[Source material]:
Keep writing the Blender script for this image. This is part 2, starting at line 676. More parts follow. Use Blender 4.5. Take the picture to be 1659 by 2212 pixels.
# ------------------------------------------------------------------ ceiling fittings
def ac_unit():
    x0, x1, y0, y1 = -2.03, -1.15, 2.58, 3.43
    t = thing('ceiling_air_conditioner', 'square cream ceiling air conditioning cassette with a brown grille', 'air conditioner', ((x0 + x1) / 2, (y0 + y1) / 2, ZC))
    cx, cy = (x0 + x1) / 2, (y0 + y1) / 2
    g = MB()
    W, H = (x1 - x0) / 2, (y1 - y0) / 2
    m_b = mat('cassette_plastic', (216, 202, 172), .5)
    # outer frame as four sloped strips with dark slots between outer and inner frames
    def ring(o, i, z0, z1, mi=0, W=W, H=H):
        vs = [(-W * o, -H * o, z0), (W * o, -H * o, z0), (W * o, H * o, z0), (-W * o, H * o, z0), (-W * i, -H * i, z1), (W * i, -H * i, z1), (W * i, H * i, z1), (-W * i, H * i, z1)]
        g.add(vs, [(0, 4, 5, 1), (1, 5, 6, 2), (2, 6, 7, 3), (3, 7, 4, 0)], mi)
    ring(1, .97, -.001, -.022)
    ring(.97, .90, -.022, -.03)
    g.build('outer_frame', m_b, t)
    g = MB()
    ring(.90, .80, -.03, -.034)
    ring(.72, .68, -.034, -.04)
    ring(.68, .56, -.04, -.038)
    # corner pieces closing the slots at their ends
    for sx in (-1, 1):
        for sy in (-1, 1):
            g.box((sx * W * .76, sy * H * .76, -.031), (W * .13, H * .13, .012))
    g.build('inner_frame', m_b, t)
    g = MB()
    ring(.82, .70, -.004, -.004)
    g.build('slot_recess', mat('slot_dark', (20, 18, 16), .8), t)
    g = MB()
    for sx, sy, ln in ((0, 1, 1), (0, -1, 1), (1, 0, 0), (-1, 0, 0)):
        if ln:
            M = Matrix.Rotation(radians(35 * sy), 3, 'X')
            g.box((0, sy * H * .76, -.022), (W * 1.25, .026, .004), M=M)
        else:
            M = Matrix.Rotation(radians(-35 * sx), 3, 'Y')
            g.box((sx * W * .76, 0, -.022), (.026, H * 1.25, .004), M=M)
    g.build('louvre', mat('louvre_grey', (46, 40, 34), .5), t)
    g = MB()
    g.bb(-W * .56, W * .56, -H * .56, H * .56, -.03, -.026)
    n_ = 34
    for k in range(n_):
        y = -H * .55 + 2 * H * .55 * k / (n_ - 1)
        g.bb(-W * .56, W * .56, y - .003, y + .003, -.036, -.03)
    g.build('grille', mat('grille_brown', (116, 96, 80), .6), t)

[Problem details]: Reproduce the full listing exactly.

[Solution to this task]:
Keep writing the Blender script for this image. This is part 2, starting at line 676. More parts follow. Use Blender 4.5. Take the picture to be 1659 by 2212 pixels.
# ------------------------------------------------------------------ ceiling fittings
def ac_unit():
    x0, x1, y0, y1 = -2.03, -1.15, 2.58, 3.43
    t = thing('ceiling_air_conditioner', 'square cream ceiling air conditioning cassette with a brown grille', 'air conditioner', ((x0 + x1) / 2, (y0 + y1) / 2, ZC))
    cx, cy = (x0 + x1) / 2, (y0 + y1) / 2
    g = MB()
    W, H = (x1 - x0) / 2, (y1 - y0) / 2
    m_b = mat('cassette_plastic', (216, 202, 172), .5)
    # outer frame as four sloped strips with dark slots between outer and inner frames
    def ring(o, i, z0, z1, mi=0, W=W, H=H):
        vs = [(-W * o, -H * o, z0), (W * o, -H * o, z0), (W * o, H * o, z0), (-W * o, H * o, z0), (-W * i, -H * i, z1), (W * i, -H * i, z1), (W * i, H * i, z1), (-W * i, H * i, z1)]
        g.add(vs, [(0, 4, 5, 1), (1, 5, 6, 2), (2, 6, 7, 3), (3, 7, 4, 0)], mi)
    ring(1, .97, -.001, -.022)
    ring(.97, .90, -.022, -.03)
    g.build('outer_frame', m_b, t)
    g = MB()
    ring(.90, .80, -.03, -.034)
    ring(.72, .68, -.034, -.04)
    ring(.68, .56, -.04, -.038)
    # corner pieces closing the slots at their ends
    for sx in (-1, 1):
        for sy in (-1, 1):
            g.box((sx * W * .76, sy * H * .76, -.031), (W * .13, H * .13, .012))
    g.build('inner_frame', m_b, t)
    g = MB()
    ring(.82, .70, -.004, -.004)
    g.build('slot_recess', mat('slot_dark', (20, 18, 16), .8), t)
    g = MB()
    for sx, sy, ln in ((0, 1, 1), (0, -1, 1), (1, 0, 0), (-1, 0, 0)):
        if ln:
            M = Matrix.Rotation(radians(35 * sy), 3, 'X')
            g.box((0, sy * H * .76, -.022), (W * 1.25, .026, .004), M=M)
        else:
            M = Matrix.Rotation(radians(-35 * sx), 3, 'Y')
            g.box((sx * W * .76, 0, -.022), (.026, H * 1.25, .004), M=M)
    g.build('louvre', mat('louvre_grey', (46, 40, 34), .5), t)
    g = MB()
    g.bb(-W * .56, W * .56, -H * .56, H * .56, -.03, -.026)
    n_ = 34
    for k in range(n_):
        y = -H * .55 + 2 * H * .55 * k / (n_ - 1)
        g.bb(-W * .56, W * .56, y - .003, y + .003, -.036, -.03)
    g.build('grille', mat('grille_brown', (116, 96, 80), .6), t)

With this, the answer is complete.